Embora raramente possa me render a ele, gosto do refúgio que a ignorância proporciona. Não a que se pauta pela recusa em entender as coisas e pessoas, ou de negar os fatos. Falo de um não saber estratégico, que de forma alguma se confunde com a alienação ou o descaso. Um breve respiro no sufocamento de notícias, que são na maioria esmagadora ruins, mesmo para quem insiste em ver o melhor do mundo a qualquer custo – certamente não eu.
Dia desses, depois de muitos dias vendo a cidade só pelas telas que cercam a gata e minha própria fuça em casa, saquei minha máscara, meu “alquinho” em gel e fui matar a saudade de asfalto sob meus tênis. Em uma boa hora de subidas e descidas por uma Olegário com poucos pedestres, demorei a reconhecer sorrisos familiares sob máscaras; xinguei sob a minha quem estava com a cara descoberta; vi novos contornos da cidade, com estabelecimentos abrindo e também portas baixadas em definitivo.
Tenho péssima memória para dados, números e tudo que é de alguma ordem da praticidade: preciso anotar com caneta ou em bytes antes que leve uma rasteira do tempo e tudo se esparrame de um jeito que eu não possa juntar. Por outro lado, qualquer lembrança salpicada com um pouco de afeto – nem precisa de muito -, meu ou alheio, tende a ficar guardadinha no meu baú, pronta para reaparecer.
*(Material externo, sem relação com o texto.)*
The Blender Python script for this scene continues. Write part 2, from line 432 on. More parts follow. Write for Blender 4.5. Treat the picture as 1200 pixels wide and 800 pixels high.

Lá pelo Santa Helena, passei em frente a um prediozinho, desses de dois andares, com poucos apartamentos, divididos originalmente pela mesma familia. Lembrei-me de quando fui com o amigo Leo Costa fazer uma matéria sobre um senhor que havia plantado e cuidava, ele mesmo, de um ipê-amarelo em frente ao edifício onde vivia, um desses de dois pavimentos.
Naquela tarde, ele mostrou um caderninho com fotos e registros feitos à mão sobre a vida da árvore, que se confundia com a da família desde que passou a viver ali. Se não me falha a memória – mas relembro: ela tem esse horrível hábito -, havia um quadro de pintura a óleo ou uma fotografia de família com a copa toda florida. Como prega a boa mineiridade, não saímos de lá sem um cafezinho e uns bons dedos de prosa. Dali não saiu qualquer genialidade jornalística, escrevi nada que as pessoas precisassem imprescindivelmente ler. Nenhuma notícia que transformasse além de corações tocados por um farto ponto amarelo no meio da cidade e na vida de algumas pessoas.
Do meu passo mascarado pela Olegário, vi que no lugar do ipê há agora só um quadrado cimentado. Seu cuidador também não estava mais lá, o pequeno prédio tinha o portão e as janelas fechadas, e uma placa que confirmava ausência: “Vende-se”. Num raio de segundo, pensei sobre o que teria acontecido: Quando é que cortaram o ipê? Terá, de repente, caído numa tempestade? Quem terá visto o outro partir, o senhor ou a árvore? Quem é que sabia de sua história compartilhada? Quem é que vai se lembrar?
Logo parei de perguntar a mim mesma. Era uma das situações de que eu falava há pouco. Qualquer resposta que a realidade traga há de ser mais triste, ainda que só um pouco, que a ignorância: melhor não saber.